OPINION

Great opportunity, and danger, for the DA

John Kane-Berman says the opposition can't afford to mishandle another ANC race-campaign

Great opportunities, but also risks, for the official opposition

Opposition parties could scarcely have hoped for a better start to the campaign for the municipal elections on 3rd August than the African National Congress (ANC) has handed them with its refusal to endorse their proposed impeachment of President Jacob Zuma. The impeachment motion tabled in Parliament last week obviously had no chance of success.

But by forcing the ANC's parliamentary caucus to rally to the defence of its leader, the opposition made the ruling party complicit in his disdain for the Constitution. The number of ANC parliamentarians and other senior party members who squirm as they wonder whether it is worth continuing to support Mr Zuma at the cost of their own integrity can only grow.     

Perhaps the most compromised figure of all is Cyril Ramaphosa, chairman of the constitutional assembly which drafted the Constitution. Back in December 2011, he wrote as follows: "This constitution is my Rock of Gibraltar. It is the rock of my constitutional soul."  Nothing gave him more confidence, more hope, more security, and a sense of stability than that "precious document". 

Evidently not precious enough to merit defending it against Mr Zuma. It is nevertheless significant that the ANC has not lashed out against the Constitutional Court for its findings against the president. Four years ago this party was planning to "review" all the court's judgements to assess their impact on "transformation".

Even though the plan was abandoned, judges on various courts who found against the government were branded as "counter-revolutionary", to use the term applied to them by Gwede Mantashe, secretary general of the ANC. Less than a year ago Mr Mantashe claimed there was a drive by certain judges to "create chaos for governance". There were warnings against "judicial overreach" , and against judges who were supposedly influenced by the media. And of course Mr Zuma has always said that the ANC is more important than the constitution.

The fact that the ANC has not now attacked the court suggests that even though it has defended Mr Zuma, it has finally recognised that his behaviour is indefensible. He has, after all, shown that he has no more respect for his party than he does for the Constitution. But the ANC's failure to attack the court also suggests awareness that doing so in defence of Mr Zuma may antagonise many of its own supporters.   

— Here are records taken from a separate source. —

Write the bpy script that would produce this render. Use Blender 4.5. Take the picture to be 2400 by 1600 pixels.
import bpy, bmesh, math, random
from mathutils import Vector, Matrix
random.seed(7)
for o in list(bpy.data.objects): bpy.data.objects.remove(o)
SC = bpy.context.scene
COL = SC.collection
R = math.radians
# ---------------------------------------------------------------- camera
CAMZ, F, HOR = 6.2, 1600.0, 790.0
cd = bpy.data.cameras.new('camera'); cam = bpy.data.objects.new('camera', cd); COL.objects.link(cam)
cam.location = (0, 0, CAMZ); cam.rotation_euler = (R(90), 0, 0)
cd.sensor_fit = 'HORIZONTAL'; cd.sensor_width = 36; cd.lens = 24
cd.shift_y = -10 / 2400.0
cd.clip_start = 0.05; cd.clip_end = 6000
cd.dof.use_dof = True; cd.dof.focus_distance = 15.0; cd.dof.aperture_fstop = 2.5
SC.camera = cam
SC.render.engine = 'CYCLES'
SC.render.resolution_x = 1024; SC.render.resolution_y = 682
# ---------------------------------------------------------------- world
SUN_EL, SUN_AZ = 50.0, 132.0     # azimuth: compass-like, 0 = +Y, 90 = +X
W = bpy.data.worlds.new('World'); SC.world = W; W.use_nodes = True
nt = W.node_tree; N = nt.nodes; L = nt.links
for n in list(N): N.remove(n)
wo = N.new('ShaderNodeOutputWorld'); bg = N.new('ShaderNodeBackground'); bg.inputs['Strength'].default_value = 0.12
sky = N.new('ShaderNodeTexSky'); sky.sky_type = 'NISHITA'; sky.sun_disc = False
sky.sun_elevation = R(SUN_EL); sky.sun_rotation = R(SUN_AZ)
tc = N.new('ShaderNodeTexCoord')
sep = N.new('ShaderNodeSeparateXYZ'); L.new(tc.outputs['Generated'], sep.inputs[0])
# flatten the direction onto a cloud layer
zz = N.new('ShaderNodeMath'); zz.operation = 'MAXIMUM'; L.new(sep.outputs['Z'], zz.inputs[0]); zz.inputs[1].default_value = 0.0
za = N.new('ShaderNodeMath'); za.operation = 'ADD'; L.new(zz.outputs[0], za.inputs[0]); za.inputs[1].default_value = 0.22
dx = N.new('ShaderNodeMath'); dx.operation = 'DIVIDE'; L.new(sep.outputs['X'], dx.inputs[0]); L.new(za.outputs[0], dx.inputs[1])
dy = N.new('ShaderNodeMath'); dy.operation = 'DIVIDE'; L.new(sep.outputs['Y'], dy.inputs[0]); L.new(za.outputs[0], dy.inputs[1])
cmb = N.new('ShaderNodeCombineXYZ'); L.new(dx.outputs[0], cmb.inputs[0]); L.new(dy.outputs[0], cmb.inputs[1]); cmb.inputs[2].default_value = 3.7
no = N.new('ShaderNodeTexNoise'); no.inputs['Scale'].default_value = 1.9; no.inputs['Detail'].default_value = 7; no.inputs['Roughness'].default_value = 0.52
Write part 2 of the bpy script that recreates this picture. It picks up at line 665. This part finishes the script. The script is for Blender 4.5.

These are issues that opposition parties can exploit in the forthcoming municipal elections. But the official opposition, the Democratic Alliance (DA), needs to be careful lest the ANC use race to deflect attention from the Zuma question and its numerous other failures and malfeasances.

Earlier this year the DA leader, Mmusi Maimane, made a speech at the Apartheid Museum in which he suggested that apartheid-style racism "continued to this day". He implied that high unemployment among black youth was somehow the result of apartheid, as were continuing "structural inequalities" in education and the high incidence of poverty.

Some of this is nonsense, some of it at best half-truth. Either way these racial red herrings are part of the ANC's propaganda campaign to deflect attention from its own failures, in particular sky-high unemployment and abysmally poor education. Unemployment is the result of the ANC's own policies. And 22 years in power is more than enough time to have made major improvements in education.

Yet the DA's inept handling of the Dianne Kohler-Barnard affair, and its participation in the frenzy whipped up against Penny Sparrow, show how easily it can be stampeded by the ANC's cynical but skilful playing of the race card. Sections of the media are also whipping up campaigns against the supposed prevalence of white racism, and the DA needs to be on guard against their agenda as well.

And its leader needs to avoid making speeches parts of which read as if they have been drafted in Luthuli House.

* John Kane-Berman is a policy fellow at the South African Institute of Race Relations, a think-tank promoting political and economic freedom.